O poder que habita toda a tessitura de um romance esmorece: as sentenças, seu
tamanho e sua forma, as inflexões, os maneirismos. Tudo o que era usado com tanto
orgulho e naturalidade sob o impulso de uma emoção verdadeira se torna rançoso,
forçado e indesejável. Radcliffe escorrega, trôpega, para o estilo desgastado de Scott e
embroma página após página, num estilo que pode ser ilustrado por este exemplo:
Emily, que sempre se esforçara para se comportar de acordo
com os princípios mais corretos e cuja mente era bem sensata,
não só em relação ao que era moralmente justo, mas sobre
qualquer coisa que fosse bela no caráter feminino, estava
chocada com tais palavras.
E assim continua até que afundamos e nos afogamos na insípida maré.

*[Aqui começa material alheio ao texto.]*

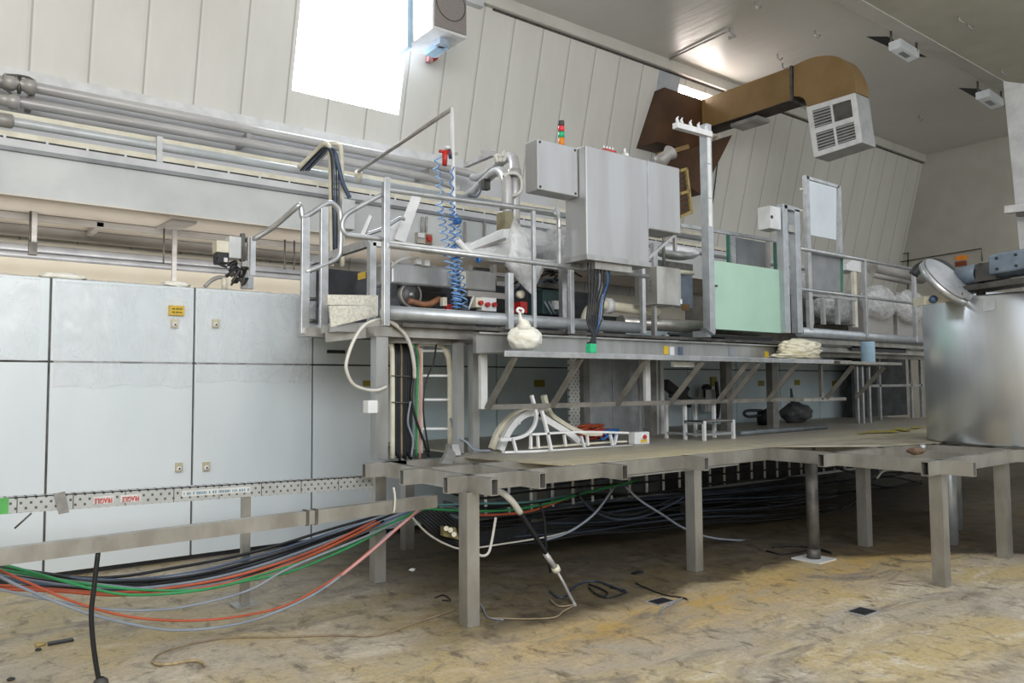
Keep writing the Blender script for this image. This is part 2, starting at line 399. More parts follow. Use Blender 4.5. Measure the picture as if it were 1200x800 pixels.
# cove band over the panels and the dark joint under it
mb = MB().box(7.0, 22, WY(7.7)-.1, WY(CZ)+.02, 7.7, CZ); struct('trim_3', mb, mat('cove_band', 'd6d5ce', 'cccbc3', .45, 0, 2))
struct('trim_4', MB().box(7.25, 22, WY(7.69)-.03, WY(7.69)+.05, 7.675, 7.7), DARKST)
struct('trim_5', MB().hexa([(5.7, WY(7.62)-.12, 7.62), (7.0, WY(7.62)-.12, 7.62), (7.0, WY(7.62), 7.62), (5.7, WY(7.62), 7.62), (5.7, WY(7.9)-.05, 7.9), (7.0, WY(7.9)-.05, 7.9), (7.0, WY(7.9), 7.9), (5.7, WY(7.9), 7.9)]), PALEP)
# ledge trim running along the foot of the left panels
struct('trim_6', MB().box(-8, 7.0, WY(5.27)-.10, WY(5.27)+.02, 5.13, 5.29), WHITE)
struct('trim_7', MB().box(-8, 7.0, WY(5.2)-.13, WY(5.2), 5.10, 5.13), PALEP)
struct('trim_10', MB().hexa([(-8, WY(4.1)-.06, 4.1), (9, WY(4.1)-.06, 4.1), (9, WY(4.1), 4.1), (-8, WY(4.1), 4.1), (-8, WY(5.1)-.06, 5.1), (9, WY(5.1)-.06, 5.1), (9, WY(5.1), 5.1), (-8, WY(5.1), 5.1)]), mat('backing_panel', 'dfe0e3', 'd5d6da', .45, 0, 1.5))
# translucent glazing
GLAZE = mat('bright_glazing', 'eef4ff', 'ffffff', .4, 0, 3, em=11)
GLAZE2 = mat('bright_glazing_far', 'fff4ee', 'ffffff', .4, 0, 3, em=20)
def pane(x0, x1, z0, z1, m, nm, ins=.06):
    r = None
    f = MB()
    def q(a, b, c, d, y, t): f.hexa([(a, WY(c)+y, c), (b, WY(c)+y, c), (b, WY(c)+y+t, c), (a, WY(c)+y+t, c), (a, WY(d)+y, d), (b, WY(d)+y, d), (b, WY(d)+y+t, d), (a, WY(d)+y+t, d)])
    return f, q
n = 3; st = (wx1-wx0)/3
f, q = pane(0, 0, 0, 0, None, '')
q(wx0, wx1, wz0, wz1, .08, .02)
win = f.build('window_1', GLAZE, kind='structure')
f, q = pane(0, 0, 0, 0, None, '')
for i in (1, 2): q(wx0+st*i-.018, wx0+st*i+.018, wz0, wz1, .05, .02)
f.build('glazing_bar', mat('glazing_bar', 'dfe6f2', 'd5dded', .4, em=.75), win)
f, q = pane(0, 0, 0, 0, None, ''); q(vx0, vx1, vz0, vz1, .08, .02); win2 = f.build('window_2', GLAZE2, kind='structure')
f, q = pane(0, 0, 0, 0, None, ''); q(12.44, 12.47, vz0, vz1, .04, .03); f.build('glazing_bar', PALEP, win2)
f, q = pane(0, 0, 0, 0, None, ''); q(11.24, 11.83, 6.5, 7.67, -.02, .03); f.build('trim_8', mat('blue_panel', 'b4bac2', 'a9b0b9', .35), kind='structure')

# ------------------------------------------------------------------ lights
w = bpy.data.worlds.new('daylight'); scn.world = w; w.use_nodes = True
bg = w.node_tree.nodes['Background']; bg.inputs[0].default_value = (.93, .97, 1, 1); bg.inputs[1].default_value = 1.15
def area(name, loc, rot, sx, sy, power, c=(1, 1, 1)):
    l = bpy.data.lights.new(name, 'AREA'); l.shape = 'RECTANGLE'; l.size = sx; l.size_y = sy; l.energy = power; l.color = c
    o = bpy.data.objects.new(name, l); col.objects.link(o); o.location = loc; o.rotation_euler = rot; return o
area('added_front_light', (-1.5, -5.6, 5.4), (R(88), 0, 0), 9, 3, 900, (1, .99, .97))  # unseen area light added to brighten the ceiling and back wall
area('strip_lamp', (1.5, 9.3, 2.75), (R(97), 0, 0), 9, .15, 55, (1, .97, .9))
scn.view_settings.view_transform = 'Standard'; scn.view_settings.look = 'None'; scn.view_settings.exposure = 0
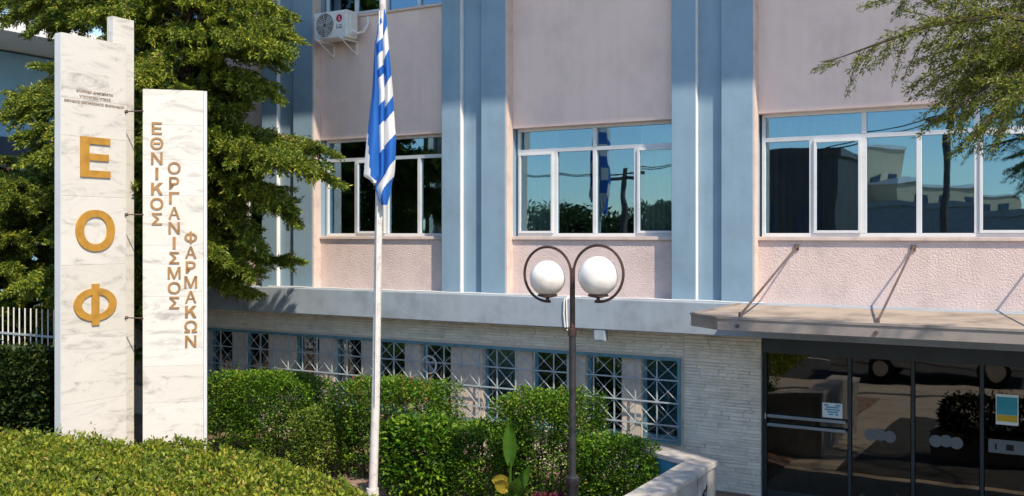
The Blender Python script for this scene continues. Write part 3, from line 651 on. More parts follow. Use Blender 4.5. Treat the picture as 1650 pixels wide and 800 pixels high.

Contudo,
Udolpho passa esse teste. Provoca uma emoção tão distinta quanto especial, de acordo
com nossa definição pessoal de emoção.
Se enxergamos agora onde o risco do romance reside, como é difícil sustentar o
estado de espírito, como o alívio da comédia é necessário, como a distância das
experiências das pessoas comuns e a estranheza de seus elementos se tornam ridículas,
vemos também que essas emoções são, em si mesmas, jóias sem preço. O romance
romântico nos proporciona uma emoção profunda e genuína. Scott, Stevenson e
Radcliffe, cada um a sua maneira, desvendam outro território da ficção, fazem aflorar
nosso desejo intenso por algo novo, o que é prova de seu poder.